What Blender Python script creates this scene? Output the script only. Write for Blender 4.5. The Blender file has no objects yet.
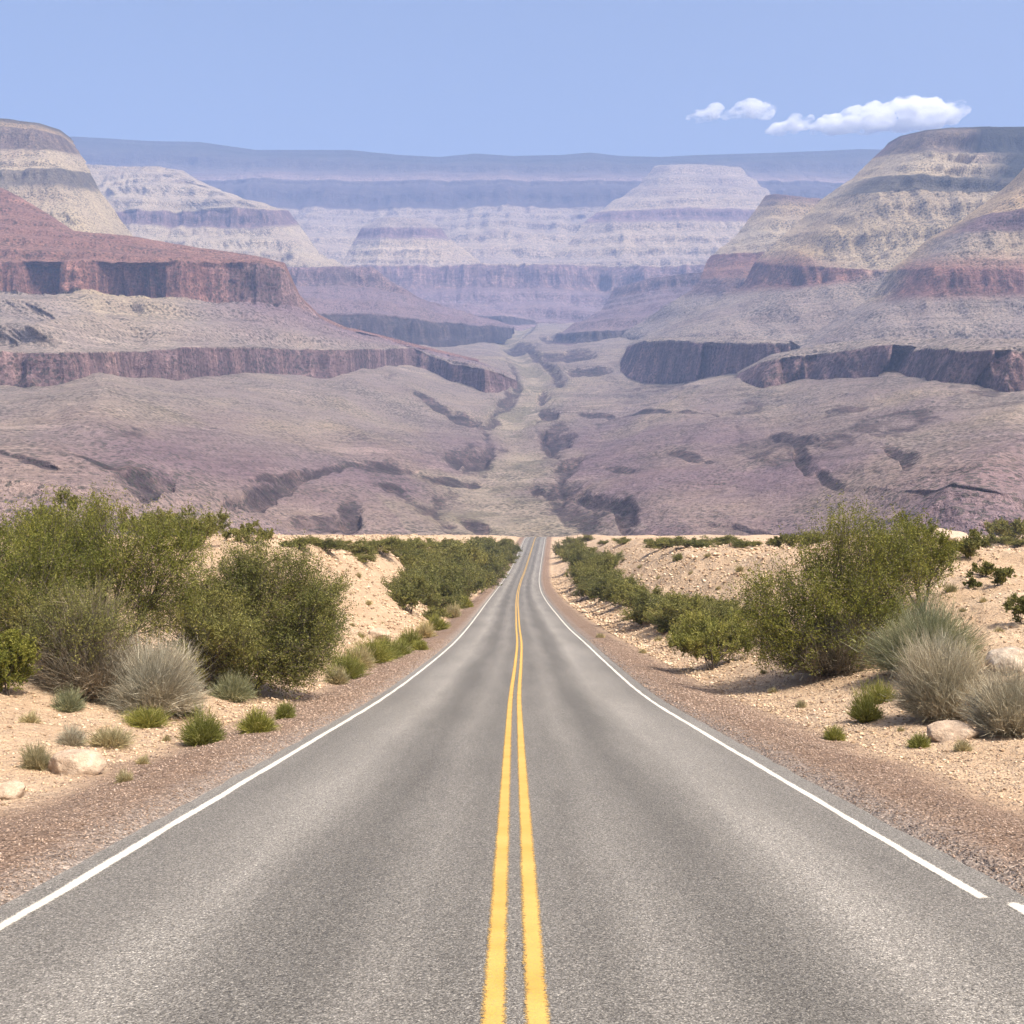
import bpy, math, random
import numpy as np
from math import radians, sin, cos, pi
rng = np.random.default_rng(7)
random.seed(7)
sc = bpy.context.scene
COL = sc.collection
F = 1100.0            # focal length in pixels of a 1024 px wide frame
CX = CY = 512.0

# ------------------------------------------------------------------ camera, sky, sun, exposure
cam = bpy.data.cameras.new('camera')
camo = bpy.data.objects.new('camera', cam)
COL.objects.link(camo)
camo.location = (0, 0, 0)
camo.rotation_euler = (radians(90), 0, 0)
cam.sensor_width = 36.0
cam.lens = F / 1024.0 * 36.0
cam.clip_start = 0.1
cam.clip_end = 60000
sc.camera = camo

SUN_EL, SUN_AZ = 56.0, 130.0          # azimuth clockwise from the view direction (+Y): to the right, a little behind
w = bpy.data.worlds.new("World"); sc.world = w; w.use_nodes = True
wn = w.node_tree
sky = wn.nodes.new('ShaderNodeTexSky'); sky.sky_type = 'NISHITA'; sky.sun_disc = False
sky.sun_elevation = radians(SUN_EL); sky.sun_rotation = radians(SUN_AZ)
sky.altitude = 0; sky.air_density = 1.0; sky.dust_density = 6.5; sky.ozone_density = 0.0
bg = wn.nodes['Background']; bg.inputs['Strength'].default_value = 0.15
wn.links.new(sky.outputs['Color'], bg.inputs['Color'])
sl = bpy.data.lights.new('sun', 'SUN'); sl.energy = 4.0; sl.angle = radians(0.53); sl.color = (1.0, 0.95, 0.87)
so = bpy.data.objects.new('sun', sl); COL.objects.link(so)
from mathutils import Vector
sd = Vector((sin(radians(SUN_AZ)) * cos(radians(SUN_EL)), cos(radians(SUN_AZ)) * cos(radians(SUN_EL)), sin(radians(SUN_EL))))
so.rotation_euler = sd.to_track_quat('Z', 'Y').to_euler()
so.location = (0, 0, 60)
sc.view_settings.view_transform = 'Standard'
sc.view_settings.look = 'None'
sc.view_settings.exposure = 0.58
sc.view_settings.gamma = 1.0
sc.view_settings.use_curve_mapping = False
sc.cycles.use_denoising = True
sc.cycles.denoising_prefilter = 'ACCURATE'
sc.cycles.max_bounces = 22
sc.cycles.diffuse_bounces = 3
sc.cycles.volume_bounces = 20
sc.cycles.transparent_max_bounces = 12

# ------------------------------------------------------------------ numpy noise
_perm = np.random.default_rng(3).permutation(256)
_perm = np.concatenate([_perm, _perm, _perm])
_val = np.random.default_rng(4).random(256) * 2 - 1
def vnoise(x, y, z=0.0):
    x, y, z = np.broadcast_arrays(np.asarray(x, float), np.asarray(y, float), np.asarray(z, float))
    xi = np.floor(x).astype(int); yi = np.floor(y).astype(int); zi = np.floor(z).astype(int)
    fx = x - xi; fy = y - yi; fz = z - zi
    fx = fx * fx * fx * (fx * (fx * 6 - 15) + 10); fy = fy * fy * fy * (fy * (fy * 6 - 15) + 10); fz = fz * fz * (3 - 2 * fz)
    def h(a, b, c):
        return _val[_perm[_perm[_perm[a & 255] + (b & 255)] + (c & 255)]]
    def L(a, b, t): return a + (b - a) * t
    return L(L(L(h(xi, yi, zi), h(xi + 1, yi, zi), fx), L(h(xi, yi + 1, zi), h(xi + 1, yi + 1, zi), fx), fy),
             L(L(h(xi, yi, zi + 1), h(xi + 1, yi, zi + 1), fx), L(h(xi, yi + 1, zi + 1), h(xi + 1, yi + 1, zi + 1), fx), fy), fz)
def fbm(x, y, z=0.0, o=4):
    s = 0; a = 1; t = 0
    for i in range(o):
        s = s + a * vnoise(np.asarray(x) * 2**i + 13.7 * i, np.asarray(y) * 2**i + 7.1 * i, np.asarray(z) * 2**i + 3.3 * i); t += a; a *= 0.5
    return s / t
def ridged(x, y, z=0.0, o=4):
    s = 0; a = 1; t = 0
    for i in range(o):
        s = s + a * (1 - np.abs(vnoise(np.asarray(x) * 2**i + 5.7 * i, np.asarray(y) * 2**i + 17.1 * i, np.asarray(z) * 2**i + 9.3 * i)) * 2); t += a; a *= 0.5
    return s / t
def sstep(a, b, x):
    t = np.clip((np.asarray(x, float) - a) / (b - a), 0, 1); return t * t * (3 - 2 * t)

# ------------------------------------------------------------------ object helpers
def mesh_obj(name, V, Fc, mat=None, parent=None, smooth=False, attrs=None, colors=None):
    V = np.ascontiguousarray(V, dtype=np.float32).reshape(-1, 3)
    Fc = np.ascontiguousarray(Fc, dtype=np.int32)
    k = Fc.shape[1]
    me = bpy.data.meshes.new(name)
    me.vertices.add(len(V)); me.vertices.foreach_set('co', V.ravel())
    me.loops.add(Fc.size); me.loops.foreach_set('vertex_index', Fc.ravel())
    me.polygons.add(len(Fc)); me.polygons.foreach_set('loop_start', np.arange(0, Fc.size, k, dtype=np.int32))
    if smooth: me.polygons.foreach_set('use_smooth', np.ones(len(Fc), dtype=bool))
    for nme, a in (attrs or {}).items():
        at = me.attributes.new(nme, 'FLOAT', 'POINT'); at.data.foreach_set('value', np.ascontiguousarray(a, dtype=np.float32).ravel())
    for nme, a in (colors or {}).items():
        at = me.attributes.new(nme, 'FLOAT_COLOR', 'POINT'); at.data.foreach_set('color', np.ascontiguousarray(a, dtype=np.float32).ravel())
    me.update(calc_edges=True); me.validate()
    o = bpy.data.objects.new(name, me); COL.objects.link(o)
    if mat: me.materials.append(mat)
    if parent: o.parent = parent
    return o
def tag(o, label=None, cat=None, group=None, kind=None):
    if label: o['label'] = label
    if cat: o['category'] = cat
    if group: o['group'] = group
    if kind: o['kind'] = kind
    return o
def empty(name, loc, rz=0.0):
    o = bpy.data.objects.new(name, None); COL.objects.link(o); o.location = loc; o.rotation_euler = (0, 0, rz)
    o.empty_display_size = 0.2
    return o
def grid_faces(nr, nc):
    i = np.arange(nr - 1)[:, None] * nc + np.arange(nc - 1)[None, :]
    return np.stack([i, i + 1, i + nc + 1, i + nc], -1).reshape(-1, 4)

# ------------------------------------------------------------------ materials
class NT:
    def __init__(s, name):
        s.m = bpy.data.materials.new(name); s.m.use_nodes = True; s.t = s.m.node_tree
        s.b = s.t.nodes['Principled BSDF']; s.out = s.t.nodes['Material Output']
        s.b.inputs['Roughness'].default_value = 0.9; s.b.inputs['Specular IOR Level'].default_value = 0.15
    def n(s, typ, **kw):
        nd = s.t.nodes.new(typ)
        for k, v in kw.items():
            if k in nd.inputs.keys() and not hasattr(nd, k): nd.inputs[k].default_value = v
            else: setattr(nd, k, v)
        return nd
    def l(s, a, b): s.t.links.new(a, b)
    def val(s, x, sock):
        if hasattr(x, 'links') or hasattr(x, 'is_linked'): s.l(x, sock)
        else: sock.default_value = x
    def math(s, op, a, b=None, clamp=False):
        nd = s.n('ShaderNodeMath', operation=op, use_clamp=clamp); s.val(a, nd.inputs[0])
        if b is not None: s.val(b, nd.inputs[1])
        return nd.outputs[0]
    def mix(s, f, a, b, mode='MIX'):
        nd = s.n('ShaderNodeMix', data_type='RGBA', blend_type=mode); s.val(f, nd.inputs[0])
        for x, k in ((a, 6), (b, 7)):
            if isinstance(x, tuple): nd.inputs[k].default_value = (*x[:3], 1)
            else: s.l(x, nd.inputs[k])
        return nd.outputs[2]
    def coord(s, scale=(1, 1, 1)):
        g = s.n('ShaderNodeNewGeometry'); mp = s.n('ShaderNodeMapping'); mp.inputs['Scale'].default_value = scale
        s.l(g.outputs['Position'], mp.inputs['Vector']); return mp.outputs[0]
    def objcoord(s, scale=(1, 1, 1)):
        g = s.n('ShaderNodeTexCoord'); mp = s.n('ShaderNodeMapping'); mp.inputs['Scale'].default_value = scale
        s.l(g.outputs['Object'], mp.inputs['Vector']); return mp.outputs[0]
    def noise(s, vec, scale, detail=3, rough=0.55):
        nd = s.n('ShaderNodeTexNoise'); nd.inputs['Scale'].default_value = scale; nd.inputs['Detail'].default_value = detail
        nd.inputs['Roughness'].default_value = rough; s.l(vec, nd.inputs['Vector']); return nd.outputs[0]
    def voro(s, vec, scale, out='Distance'):
        nd = s.n('ShaderNodeTexVoronoi'); nd.inputs['Scale'].default_value = scale; s.l(vec, nd.inputs['Vector']); return nd.outputs[out]
    def ramp(s, x, stops):
        nd = s.n('ShaderNodeValToRGB'); e = nd.color_ramp.elements
        while len(e) < len(stops): e.new(0.5)
        for i, (p, c) in enumerate(stops):
            e[i].position = p; e[i].color = (*c, 1) if isinstance(c, tuple) else (c, c, c, 1)
        s.l(x, nd.inputs[0]); return nd.outputs[0]
    def attr(s, name, out='Fac'):
        nd = s.n('ShaderNodeAttribute'); nd.attribute_name = name; return nd.outputs[out]
    def bump(s, h, strength=0.5, dist=0.1, prev=None):
        nd = s.n('ShaderNodeBump'); nd.inputs['Strength'].default_value = strength; nd.inputs['Distance'].default_value = dist
        s.l(h, nd.inputs['Height'])
        if prev is not None: s.l(prev, nd.inputs['Normal'])
        return nd.outputs[0]
    def base(s, c):
        s.val((*c, 1) if isinstance(c, tuple) else c, s.b.inputs['Base Color'])
    def normal(s, nrm): s.l(nrm, s.b.inputs['Normal'])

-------

Instructions for the task:
Restate the data word for word from its first line through the line with "sc.camera = camo", leaving out any picture along the way.

Solution to the exercise:
What Blender Python script creates this scene? Output the script only. Write for Blender 4.5. The Blender file has no objects yet.
import bpy, math, random
import numpy as np
from math import radians, sin, cos, pi
rng = np.random.default_rng(7)
random.seed(7)
sc = bpy.context.scene
COL = sc.collection
F = 1100.0            # focal length in pixels of a 1024 px wide frame
CX = CY = 512.0

# ------------------------------------------------------------------ camera, sky, sun, exposure
cam = bpy.data.cameras.new('camera')
camo = bpy.data.objects.new('camera', cam)
COL.objects.link(camo)
camo.location = (0, 0, 0)
camo.rotation_euler = (radians(90), 0, 0)
cam.sensor_width = 36.0
cam.lens = F / 1024.0 * 36.0
cam.clip_start = 0.1
cam.clip_end = 60000
sc.camera = camo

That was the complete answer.